The question is now, how the renaming is handled for formal generic types.

By using the base type:

As previously stated the base type of a multi-constraint formal is defined in section 8.12.23: Base type of a multi-constraint formal generic type and it can be used to define which features are available to the formal.

class C [G -> {H rename is_eq_a as is_eq_h_a end,
               A rename is_eq as is_eq_a},
         H -> {A rename is_eq as is_eq_a end,
               B}]
end

This approach however can become more complex if you consider it in the context of a set of formals which include a recursion in their definition:

class C [G -> H rename is_equal as is_equal_of_h end,
         H -> G rename is_equal_of_h as is_equal end]
feature
   f
      local
         l_g: G
         l_h: H
      do
         l_g.is_equal_of_h (l_h)
         l_h.is_equal (l_g)
      end
end

The base types of G and H look according to the definition something like this:

class FICT_BASE_TYPE_OF_G
inherit
   H
      rename is_equal as is_equal_of_h end
end
 
class FICT_BASE_TYPE_OF_H
inherit
   G
      rename is_equal_of_h as is_equal end
end

All the other conflicts (feature name clashes) which occur are resolved through renaming as well according to the definition. This renaming is however not accessible by the developer and omitted in the example.

What is noteworthy for this example is:

  • A formal occurs directly in the inheritance part.
  • There is a cycle in the inheritance hierarchy.

Both of them are not allowed in proper Eiffel code.
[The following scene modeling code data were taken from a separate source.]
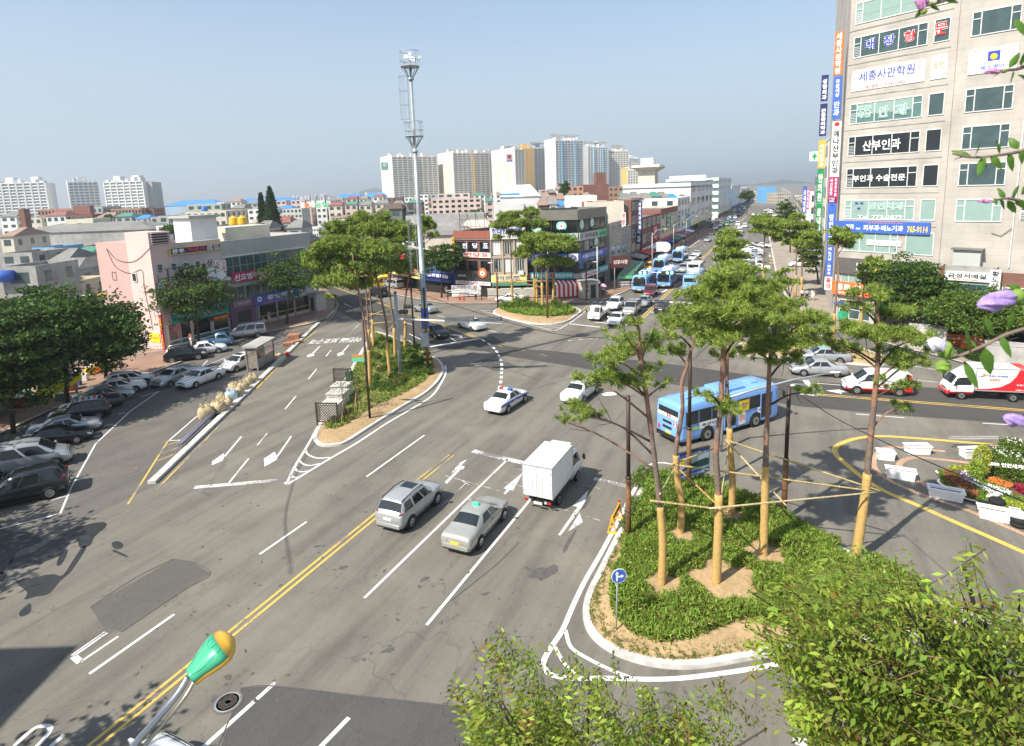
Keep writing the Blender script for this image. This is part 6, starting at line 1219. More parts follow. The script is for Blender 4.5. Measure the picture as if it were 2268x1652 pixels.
for i,x in enumerate((1090,1112)):farb(x,x+7,368,260,3,WHT,'church_spire',('left','right')[i]+' leg of the slim white church frame tower','church',win=False,parapet=0)
farb(1160,1240,500,135,12,WHT,'white_house','white houses directly behind the corner building roof','house',5,4)
farb(1261,1322,433,140,12,WHT,'blank_block','blank cream block rising behind the corner building, left half','building',win=False);farb(1300,1382,446,128,12,wallm((.68,.63,.52),.08,2),'blank_block','blank cream streaked wall block behind the corner building, right half','building',win=False)
farb(1290,1348,408,250,20,BRK,'brick_hall','dark brown brick theatre hall below the white towers','hall',8,5,win=False);farb(1320,1342,366+16,262,8,BRK,'brick_hall','dark brown stage tower rising from the theatre hall','hall',win=False);farb(1255,1292,412,240,12,wallm((.55,.28,.18)),'orange_house','orange rendered house left of the brown theatre','house',8,3);farb(1348,1402,413,250,14,BRK2,'brick_block','red brick apartment house right of the theatre','building',8,5);farb(1400,1432,421,240,12,BRK,'brick_block','second brick house left of the civic hall','building',7,3)
rr=random.Random(4);hn=0
WH=['below the white towers']
ROOFS=[(SLATE,2),(REDR,1.8),(mat((.3,.21,.16),.8,0,.15,1,.3,0,None,0,'brown tiles'),2),None,None,(BLUR,1.5),(GRNR,1.5)]
cols_=['white','cream','pink','grey','brick'];wl_=[WHT,CREAM,wallm((.6,.45,.4)),GREYW,BRK];used_lb={}
def house(x0,x1,yt,Y):
 global hn
 i=rr.choice((0,0,1,2,3,3,4));j=rr.choice((0,0,0,1,2,2,3,4,4,5,6));rf=ROOFS[j];nm=['slate','red','brown','flat','flat','blue','green'][j];key='%s walled %shouse with %s roof'%(cols_[i],('near ','wide ','')[0 if Y<200 else 1 if x1-x0>24 else 2],nm);k=used_lb.get((key,WH[0]),0);used_lb[(key,WH[0])]=k+1
 farb(x0,x1,yt,Y,rr.uniform(8,13),wl_[i],'house',(WORD[min(k,11)]+' ' if k else '')+key+' '+WH[0]+(', back row' if Y>250 else ''),'house',hip=rf,group='small houses '+WH[0]);hn+=1
for yt0,Y in((452,300),(462,250),(472,210),(484,180)):
 x=1195
 while x<1300:
  w=rr.uniform(14,24);house(x,x+w,yt0-28+rr.uniform(-5,4)-(x-1195)*.04,Y);x+=w+rr.uniform(0,4)
WH[0]='before the cream towers'
for yt0,Y in((444,420),(452,320)):
 x=480
 while x<1090:
  w=rr.uniform(16,34);
  if not(640<x<740)or Y>300:house(x,x+w,yt0+6+rr.uniform(-4,4)-(x-480)*.035+(8 if Y<400 else 0),Y)
  x+=w+rr.uniform(2,14)
WH[0]='behind the left island pines'
for yt0,Y in((500,190),(520,165),(545,140)):
 x=560 if Y>150 else 640
 while x<930:
  w=rr.uniform(22,44);
  if not(645<x<705):house(x,x+w,yt0-8+rr.uniform(-6,4)-(x-560)*.02,Y)
  x+=w+rr.uniform(3,12)
WH[0]='behind the pink building'
for yt0,Y in((478,260),(520,155)):
 x=0
 while x<400:
  w=rr.uniform(26,50)
  if not(20<x<330 and Y<200):house(x,x+w,yt0+rr.uniform(-6,6),Y)
  x+=w+rr.uniform(3,12)
WH[0]='around the civic hall'
for yt0,Y in((436,230),(446,190),(428,290)):
 x=1382
 while x<1500:
  w=rr.uniform(14,24);house(x,x+w,yt0-6+rr.uniform(-4,4)-(x-1380)*.03,Y);x+=w+rr.uniform(0,4)
S0,S1_,S2_=G(870,628),G(940,645),G(1008,655)
for i,(a_,b_,wl,sg,tx,tc,lb)in enumerate([(S1_,S2_,SBLU,SNAV,'글로벌드림',TWHT,'blue painted clothes shop behind the street tree'),(S0,S1_,SRED,SYEL,'신포닭강정',TRED,'red and yellow snack shop left of the blue clothes shop'),(G(800,600),S0,TAN,SWHT,'건강원',TGRN,'tan shop row further up the left road')]):
 q=Bld('shop',lb,'shop',a_,b_,9,6.2,wl,parapet=.4);q.part('shop_front',[(.3,q.L-.3,0,2.4,0,.05,GLD),(.1,q.L-.1,2.3,2.6,0,.8,sg)]);q.grid(0,q.L,3,(4.1,),1.4,1.4,nx=2);q.done();sign(q,(.2,q.L-.2,2.8,3.8),sg,[(tx,.5,.5,.6,.7,tc)],'shop name board over the '+lb,px=False)
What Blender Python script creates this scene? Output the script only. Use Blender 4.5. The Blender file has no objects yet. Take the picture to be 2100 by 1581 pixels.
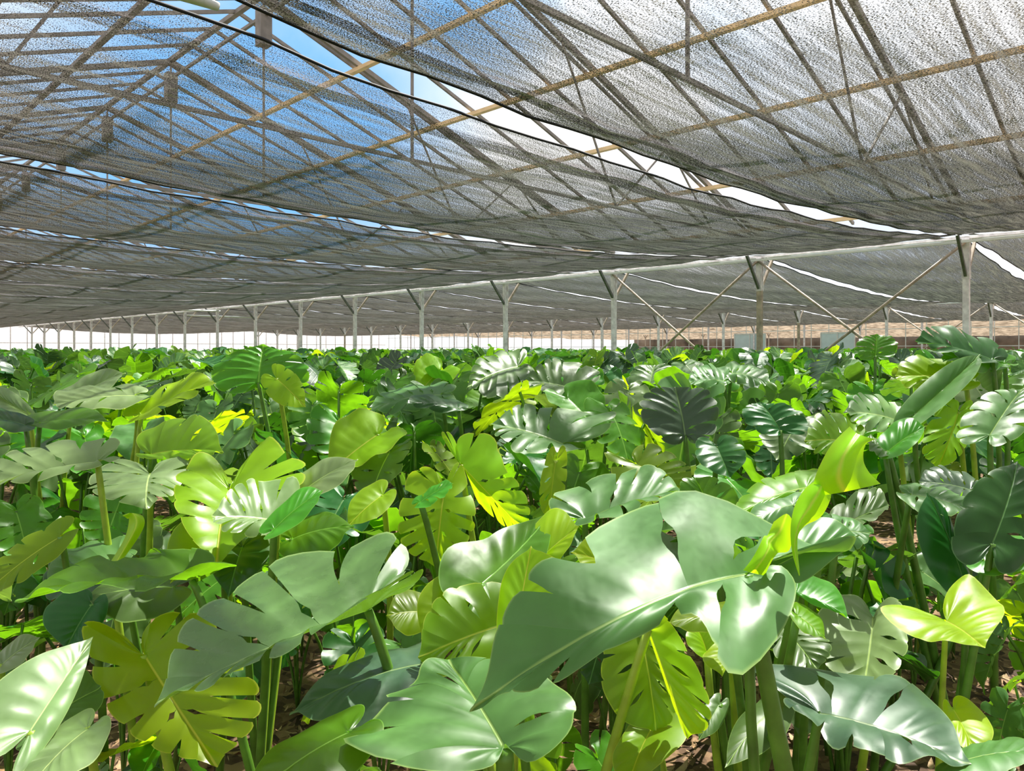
import bpy, math, random
import numpy as np
from mathutils import Vector, Matrix

R = random.Random(7)
SC = bpy.context.scene
COL = SC.collection
H = 1.3                      # eye height
F = 1500.0                   # focal length in pixels of the 2100x1581 frame
HZ = 717.0                   # horizon row
U = Vector((-0.713, 0.701, 0))     # along the post rows (away to the left)
N = Vector((0.701, 0.713, 0))      # across the bays (away to the right)
TOP = H + 2.08               # post tops
D0, D1, D2, D3 = -3.9, 15.46, 35.2, 54.6   # post rows across the bays
U0 = 3.475
SP = 4.0

def px(x, y, z):
    return Vector(((x - 1050) / F * z, z, H + (HZ - y) / F * z))

def P(u, d, h=0.0):
    v = U * u + N * d
    return Vector((v.x, v.y, h))

# ------------------------------------------------------------------ materials
def mat(name):
    m = bpy.data.materials.new(name); m.use_nodes = True
    nt = m.node_tree; nt.nodes.clear()
    out = nt.nodes.new('ShaderNodeOutputMaterial')
    def nd(t, **k):
        n = nt.nodes.new(t)
        for a, b in k.items():
            if a in n.bl_rna.properties: setattr(n, a, b)
            else: n.inputs[a.replace('_', ' ')].default_value = b
        return n
    return m, nt, out, nd

def ramp(nd, pts, interp='LINEAR'):
    r = nd('ShaderNodeValToRGB'); cr = r.color_ramp; cr.interpolation = interp
    while len(cr.elements) < len(pts): cr.elements.new(0.5)
    for e, (p, c) in zip(cr.elements, pts):
        e.position = p; e.color = (*c, 1) if len(c) == 3 else c
    return r

def simple(name, c, rough=0.5, metal=0.0, noise=0.25, scale=6.0, spec=0.5):
    m, nt, out, nd = mat(name); L = nt.links.new
    tc = nd('ShaderNodeTexCoord'); no = nd('ShaderNodeTexNoise'); no.inputs['Scale'].default_value = scale; no.inputs['Detail'].default_value = 4
    L(tc.outputs['Object'], no.inputs['Vector'])
    r = ramp(nd, [(0.3, tuple(x * (1 - noise) for x in c)), (0.7, tuple(min(1, x * (1 + noise)) for x in c))])
    L(no.outputs['Fac'], r.inputs['Fac'])
    b = nd('ShaderNodeBsdfPrincipled'); b.inputs['Roughness'].default_value = rough; b.inputs['Metallic'].default_value = metal
    b.inputs['Specular IOR Level'].default_value = spec
    L(r.outputs['Color'], b.inputs['Base Color']); L(b.outputs[0], out.inputs[0])
    return m

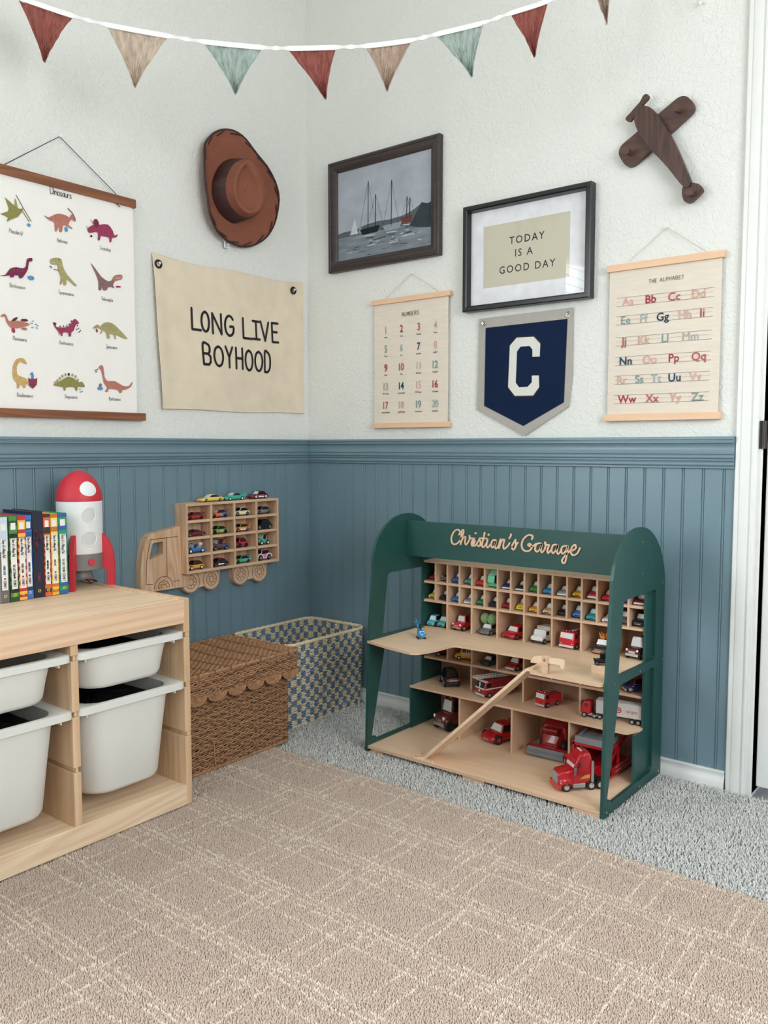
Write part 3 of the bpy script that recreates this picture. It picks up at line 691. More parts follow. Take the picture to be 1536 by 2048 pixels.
L_ = lambda A, x: [(x, p[0], p[1]) for p in A]
sh = lambda A, f, c: [(c[0] + (p[0] - c[0]) * f, c[1] + (p[1] - c[1]) * f) for p in A]
bandtop = tp
b.grid([L_(base, .024), L_(mx(base, tp, .5), .048), L_(tp, .074), L_(mx(tp, rp_, .35), .094), L_(mx(tp, rp_, .75), .107), L_(rp_, .113), L_(mx(rp_, ip, .45), .1150), L_(mx(rp_, ip, .8), .1130), L_(ip, .107), L_(sh(ip, .90, ic), .1005), L_(sh(ip, .5, ic), .0985), L_(sh(ip, .02, ic), .098)], 0, True)
obj('felt_body', b, M_FELT, HT, sharp=60)
b = MB(); cm = (cc[0], cc[1]); b.grid([L_(sh(base, 1.01, cm), .027), L_(sh(mx(base, tp, .04), 1.03, cm), .029), L_(sh(bandtop, 1.022, cr), .0735), L_(sh(bandtop, .99, cr), .0745)], 0, True); obj('hat_band', b, M_BAND, HT, sharp=50)
b = MB(); e = rows[-1]
b.tube([(x - .0015, y, z) for x, y, z in e], .0036, 6, closed=True)
for k in range(0, 72, 4):
    p0 = rows[-1][k]; p1 = rows[-2][(k + 3) % 72]
    b.tube([(p0[0] + .002, p0[1], p0[2]), ((p0[0] + p1[0]) / 2 + .003, (p0[1] + p1[1]) / 2, (p0[2] + p1[2]) / 2), (p1[0] + .0015, p1[1], p1[2])], .0022, 5)
obj('brim_lacing', b, M_BAND, HT, label='dark lacing around the brim')
q = hz(545, 1860, .02); b = MB(); b.box(.018, q.y - .012, q.z - .018, .0186, q.y + .010, q.z + .022)
for k in range(5): b.box(.0187, q.y - .007, q.z - .002 - k * .0032, .0189, q.y + .006 - (k % 3) * .003, q.z - .0006 - k * .0032, 1)
obj('care_tag', b, [M_WHITEP, M_BLACK], HT, label='small white care tag below the brim')

# ================================================================ wall decor, right wall
def frame_mesh(x0, x1, z0, z1, prof):
    """mitred moulding: prof = [(inset, distance from wall)]"""
    b = MB(); rows = []
    for i, d in prof:
        rows.append([(x0 + i, -d, z0 + i), (x1 - i, -d, z0 + i), (x1 - i, -d, z1 - i), (x0 + i, -d, z1 - i)])
    rr_ = list(map(list, zip(*rows))); rr_.append(rr_[0])
    b.grid(rr_, 0, smooth=False); return b
# --- framed seascape (a generic harbour view)
PT = thing('framed_seascape', 'dark wooden frame with a grey seascape of moored boats', 'framed painting', (.358, 0, 1.509))
x0, x1, z0, z1 = .1227, .5947, 1.5085, 1.8825
obj('frame', frame_mesh(x0, x1, z0, z1, [(0, .001), (0, .020), (.004, .0235), (.010, .0235), (.012, .021), (.020, .022), (.026, .0205), (.034, .016), (.037, .0125), (.037, .004)]), wood('dark_stained_wood', (62, 50, 48), (36, 29, 29), 'x', 1.2, .4, 7, .8), PT, bevel=0)
pm = ['aab1ba', '7d858c', '5a6468', '384044', '23272a', 'c6cacb', '6e4038', '8f9aa4']
x0 += .036; x1 -= .036; z0 += .036; z1 -= .036; b = MB(); PP = WR(.0095); W_, H_ = x1 - x0, z1 - z0
sky = mat('painted_sky', (164, 170, 180), rough=.6, var=.14, scale=9, stretch=(1, 1, 1.8)); sea = mat('painted_sea', (118, 128, 136), rough=.5, var=.32, scale=22, stretch=(.5, 1, 3.2), bump=.0003, bscale=80)
b.box(x0, -.0095, z0 + .27 * H_, x1, -.006, z1, 0); b.box(x0, -.0095, z0, x1, -.006, z0 + .27 * H_, 1)
q = lambda u, v: (x0 + u * W_, z0 + v * H_)
PQ = lambda o: WR(.0096 + o)
flat(b, [q(*p) for p in ((0, .262), (0, .31), (.08, .325), (.2, .32), (.3, .355), (.45, .37), (.56, .36), (.7, .37), (.8, .40), (.9, .46), (1, .44), (1, .20), (.86, .215), (.7, .262))], PQ(.0001), 2)
flat(b, [q(*p) for p in ((.78, .25), (.84, .36), (.9, .47), (.96, .44), (1, .46), (1, .19), (.86, .215))], PQ(.0002), 3)
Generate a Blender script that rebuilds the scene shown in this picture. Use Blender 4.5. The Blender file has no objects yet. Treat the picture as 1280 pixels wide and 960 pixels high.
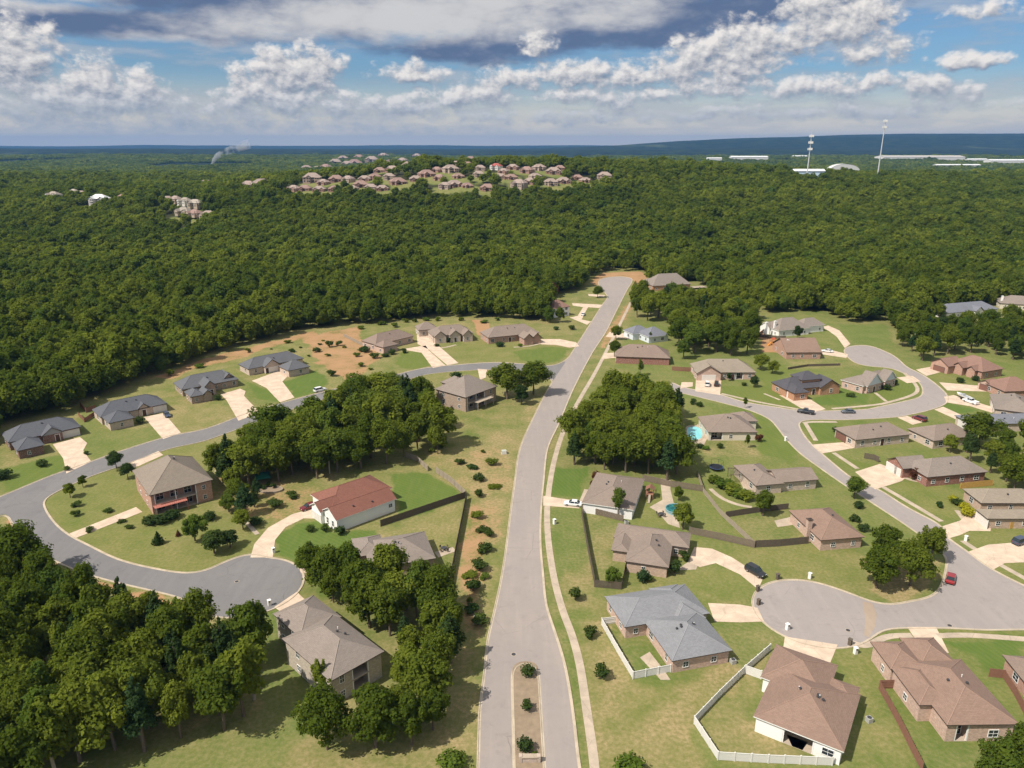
CLOUD_S = .53; HAZE = 5e-5; EXPO = .6
import bpy, math, random
import numpy as np
from mathutils import Matrix, Vector, Quaternion
random.seed(7); RNG = np.random.default_rng(7)
R = math.radians
scene = bpy.context.scene
C = scene.collection
# ------------------------------------------------------------------ camera
F = 930.0; TH = R(17.82); CAMZ = 90.0
ct, st = math.cos(TH), math.sin(TH)
cam_d = bpy.data.cameras.new('camera'); cam = bpy.data.objects.new('camera', cam_d)
C.objects.link(cam); scene.camera = cam
cam.location = (0, 0, CAMZ); cam.rotation_euler = (R(90) - TH, 0, 0)
cam_d.sensor_width = 36; cam_d.lens = 36 * F / 1280; cam_d.clip_end = 90000; cam_d.clip_start = 1

def ray(px, py):
    """direction of the view through a pixel of the 1280 x 960 photograph"""
    u = (px - 640) / F; w = (py - 480) / F
    return (u, ct - w * st, -st - w * ct)

def P(px, py, z=0.0):
    """where that view meets the level z"""
    d = ray(px, py); t = (z - CAMZ) / d[2]
    return (d[0] * t, d[1] * t)

def sstep(a, b, x):
    t = np.clip((x - a) / (b - a), 0, 1)
    return t * t * (3 - 2 * t)

# value noise for python side masks
_perm = RNG.permutation(512)
def _h(ix, iy):
    return _perm[(_perm[ix & 511] + iy) & 511] / 511.0
def vnoise(x, y):
    ix = np.floor(x).astype(int); iy = np.floor(y).astype(int)
    fx = x - ix; fy = y - iy
    fx = fx * fx * (3 - 2 * fx); fy = fy * fy * (3 - 2 * fy)
    a = _h(ix, iy); b = _h(ix + 1, iy); c = _h(ix, iy + 1); d = _h(ix + 1, iy + 1)
    return a + (b - a) * fx + (c - a) * fy + (a - b - c + d) * fx * fy
def fbm(x, y, n=3):
    s = 0; a = .5; t = 0
    for k in range(n):
        s = s + a * vnoise(x * 2 ** k + 17.3 * k, y * 2 ** k - 9.1 * k); t += a; a *= .5
    return s / t

def H(x, y):
    """height of the land: the village is level, wooded hills rise beyond it"""
    x = np.asarray(x, float); y = np.asarray(y, float)
    g = sstep(600, 900, y)
    h = 22 * sstep(610, 1050, y)
    xr = x + 60; yc = 1080 + .28 * np.maximum(xr, 0)
    h = h + 40 * np.exp(-(xr / np.where(xr > 0, 640, 270)) ** 2 - ((y - yc) / np.where(y < yc, 230, 300)) ** 2) * g
    h = h + g * 10 * (fbm(x / 330., y / 330.) - .5)
    h = h - 26 * sstep(1400, 2600, y)
    far = sstep(2500, 6000, y)
    h = h + far * 45 * (fbm(x / 2300. + 5, y / 1500.) - .35)
    for yc_, am_, wd_, sd_ in ((4300, 22, 500, 1.), (6400, 42, 700, 4.), (8300, 40, 700, 9.)): h = h + am_ * np.exp(-((y - yc_ - 900 * (fbm(x / 3000. + sd_, y * 0 + sd_) - .5)) / wd_) ** 2) * (.3 + 1.2 * fbm(x / 2600. + 2 * sd_, y * 0 + 3.))
    h = h + 215 * np.exp(-((y - 9800) / 2100) ** 2) * sstep(-1500, 5200, x + 900 * (fbm(x / 2500., y / 2500.) - .5))
    h = h + 70 * np.exp(-((y - 16500) / 3500) ** 2) * (.4 + fbm(x / 4000. + 3, y / 9000.))
    return h

def PT(px, py, dz=0.0, tmin=60):
    """where the view through a pixel meets the land (dz above it)"""
    d = np.array(ray(px, py)); n = math.hypot(d[0], d[1])
    t = np.concatenate([np.arange(60, 3000, 2.0), np.arange(3000, 30000, 25.0)]) / n
    zz = CAMZ + d[2] * t - dz - H(d[0] * t, d[1] * t)
    k = np.nonzero((zz < 0) & (t * n > tmin))[0]
    k = int(k[0]) if len(k) else len(t) - 1
    return (d[0] * t[k], d[1] * t[k], float(H(d[0] * t[k], d[1] * t[k])))

def px_poly(pts, z=0.0):
    return np.array([P(x, y, z) for x, y in pts])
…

By disallowing renaming on formals

This forces the developer to rename each feature he wants to use once properly to it's final name.

class C [G -> {H,
               A rename is_eq as is_eq_g_a},
         H -> {A rename is_eq as is_eq_h_a end,
               B rename is_eq as is_eq_b_a}]
end

Recursion issues

As we've already seen in the section about renaming issues recursive formals can add quite a lot of complexity to the language.

Let's again have a look at this simple example:

class TEST[G -> H, H -> G]
end

A valid generic derivation for this example has the property, that both formals have to be exactly the same type. Otherwise it's impossible to meet the constraints. The conclusion is, that recursion has no practical for the developer. One can however define certain things more general and maybe mathematically more consistent. But as constraints are to a formal, what inheritance is to a class, it seems also consistent to disallow cycles for formals as well. As a cycle in the inheritance hierarchy is indeed invalid.